» What to produce
Repeat the data that follows, word for word, without the images.

START Data excerpt

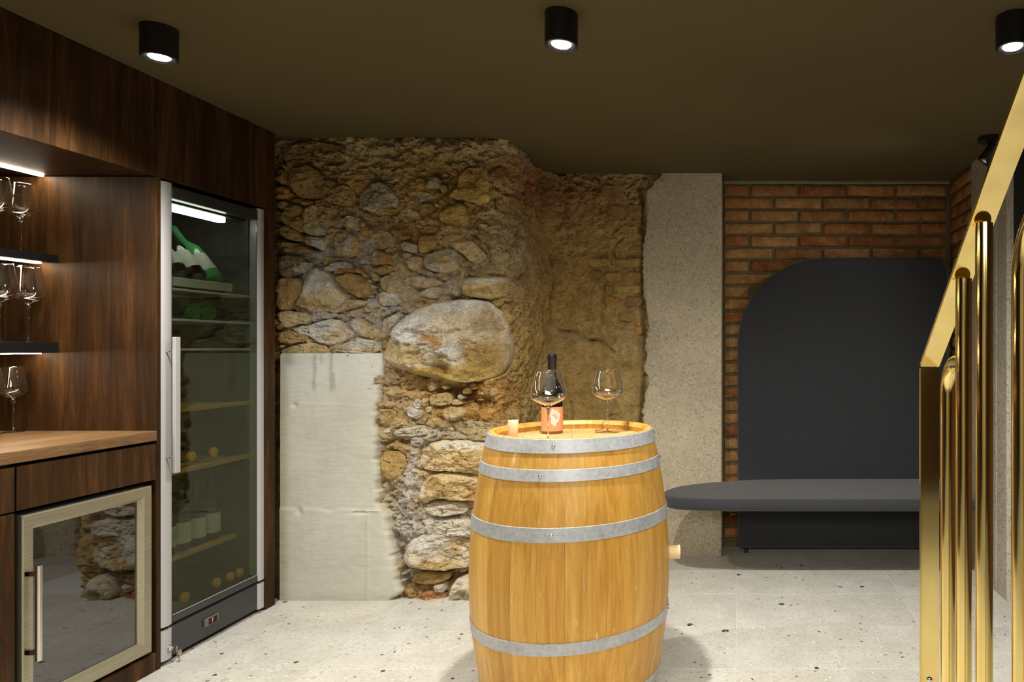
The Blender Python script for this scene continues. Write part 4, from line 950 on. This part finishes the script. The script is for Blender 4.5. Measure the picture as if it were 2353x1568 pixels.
# ------------------------------------------------------------------ bottles
def bottle_profile(h=.295, r=.038, rn=.0145, sh=.62, burg=False):
    # outer profile from base to lip
    s0 = h*(.52 if burg else .60); s1 = h*(.74 if burg else .70)
    pr = [(0, .004), (r*.6, .002), (r*.93, 0), (r, .005), (r, s0)]
    for t in (.15, .3, .45, .6, .75, .9, 1.0):
        k = .5+.5*math.cos(math.pi*t); k = k if not burg else k**.9
        pr.append((rn+(r-rn)*k, s0+(s1-s0)*t))
    pr += [(rn, h-.022), (rn+.0015, h-.020), (rn+.0015, h-.004), (rn, h), (0, h)]
    return pr, s0, s1
def bottle(name, label, cat, base, direction, glass, h=.295, r=.038, lab=None, burg=False, capsule=None, group=None, roll=0.0, cap_disc=None):
    """base point and axis; lab = (z0, z1, material, angle0, angle1)"""
    t = thing(name, label, cat, base, group)
    zax = Vector(direction).normalized(); q = Vector((0, 0, 1)).rotation_difference(zax)
    Mx = Matrix.Translation(Vector(base)) @ q.to_matrix().to_4x4() @ Matrix.Rotation(roll, 4, 'Z')
    pr, s0, s1 = bottle_profile(h, r, burg=burg)
    v, f = lathe(pr, 40, M4=Mx); o = mesh_obj('glass_body', v, f, glass, t, True); autosmooth(o, 50)
    if capsule is not None:
        rn = .0145; v, f = lathe([(rn+.0005, h-.075), (rn+.0012, h-.074), (rn+.0012, h-.021), (rn+.0028, h-.019), (rn+.0028, h-.003), (rn+.0015, h+.001), (0, h+.0012)], 28, M4=Mx)
        o = mesh_obj('capsule', v, f, capsule, t, True); autosmooth(o, 45)
    if cap_disc is not None:
        v, f = lathe([(.0150, h-.012), (.0205, h-.011), (.0210, h+.001), (.0185, h+.003), (.0075, h+.0025), (.0065, h+.0008), (0, h+.0008)], 28, M4=Mx)
        o = mesh_obj('capsule', v, f, cap_disc, t, True); autosmooth(o, 45)
    lo = None
    if lab:
        z0_, z1_, mt, a0, a1 = lab; V, Fc = [], []; n = 26; rr_ = r+.0006
        for i in range(n+1):
            a = a0+(a1-a0)*i/n
            for zz in (z0_, z1_): V.append(tuple(Mx @ Vector((rr_*math.cos(a), rr_*math.sin(a), zz))))
        for i in range(n): Fc.append([2*i, 2*i+2, 2*i+3, 2*i+1])
        lo = mesh_obj('paper_label', V, Fc, mt, t, True)
    return t, Mx, lo
def patch(pts, Mx, r, mat, parent, name='print'):
    """small print on a bottle label: points given as (arc metres, height)"""
    V = [tuple(Mx @ Vector(((r)*math.cos(a/r), r*math.sin(a/r), z_))) for a, z_ in pts]
    return mesh_obj(name, V, [list(range(len(V)))], mat, parent)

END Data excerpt

» Complete answer
The Blender Python script for this scene continues. Write part 4, from line 950 on. This part finishes the script. The script is for Blender 4.5. Measure the picture as if it were 2353x1568 pixels.
# ------------------------------------------------------------------ bottles
def bottle_profile(h=.295, r=.038, rn=.0145, sh=.62, burg=False):
    # outer profile from base to lip
    s0 = h*(.52 if burg else .60); s1 = h*(.74 if burg else .70)
    pr = [(0, .004), (r*.6, .002), (r*.93, 0), (r, .005), (r, s0)]
    for t in (.15, .3, .45, .6, .75, .9, 1.0):
        k = .5+.5*math.cos(math.pi*t); k = k if not burg else k**.9
        pr.append((rn+(r-rn)*k, s0+(s1-s0)*t))
    pr += [(rn, h-.022), (rn+.0015, h-.020), (rn+.0015, h-.004), (rn, h), (0, h)]
    return pr, s0, s1
def bottle(name, label, cat, base, direction, glass, h=.295, r=.038, lab=None, burg=False, capsule=None, group=None, roll=0.0, cap_disc=None):
    """base point and axis; lab = (z0, z1, material, angle0, angle1)"""
    t = thing(name, label, cat, base, group)
    zax = Vector(direction).normalized(); q = Vector((0, 0, 1)).rotation_difference(zax)
    Mx = Matrix.Translation(Vector(base)) @ q.to_matrix().to_4x4() @ Matrix.Rotation(roll, 4, 'Z')
    pr, s0, s1 = bottle_profile(h, r, burg=burg)
    v, f = lathe(pr, 40, M4=Mx); o = mesh_obj('glass_body', v, f, glass, t, True); autosmooth(o, 50)
    if capsule is not None:
        rn = .0145; v, f = lathe([(rn+.0005, h-.075), (rn+.0012, h-.074), (rn+.0012, h-.021), (rn+.0028, h-.019), (rn+.0028, h-.003), (rn+.0015, h+.001), (0, h+.0012)], 28, M4=Mx)
        o = mesh_obj('capsule', v, f, capsule, t, True); autosmooth(o, 45)
    if cap_disc is not None:
        v, f = lathe([(.0150, h-.012), (.0205, h-.011), (.0210, h+.001), (.0185, h+.003), (.0075, h+.0025), (.0065, h+.0008), (0, h+.0008)], 28, M4=Mx)
        o = mesh_obj('capsule', v, f, cap_disc, t, True); autosmooth(o, 45)
    lo = None
    if lab:
        z0_, z1_, mt, a0, a1 = lab; V, Fc = [], []; n = 26; rr_ = r+.0006
        for i in range(n+1):
            a = a0+(a1-a0)*i/n
            for zz in (z0_, z1_): V.append(tuple(Mx @ Vector((rr_*math.cos(a), rr_*math.sin(a), zz))))
        for i in range(n): Fc.append([2*i, 2*i+2, 2*i+3, 2*i+1])
        lo = mesh_obj('paper_label', V, Fc, mt, t, True)
    return t, Mx, lo
def patch(pts, Mx, r, mat, parent, name='print'):
    """small print on a bottle label: points given as (arc metres, height)"""
    V = [tuple(Mx @ Vector(((r)*math.cos(a/r), r*math.sin(a/r), z_))) for a, z_ in pts]
    return mesh_obj(name, V, [list(range(len(V)))], mat, parent)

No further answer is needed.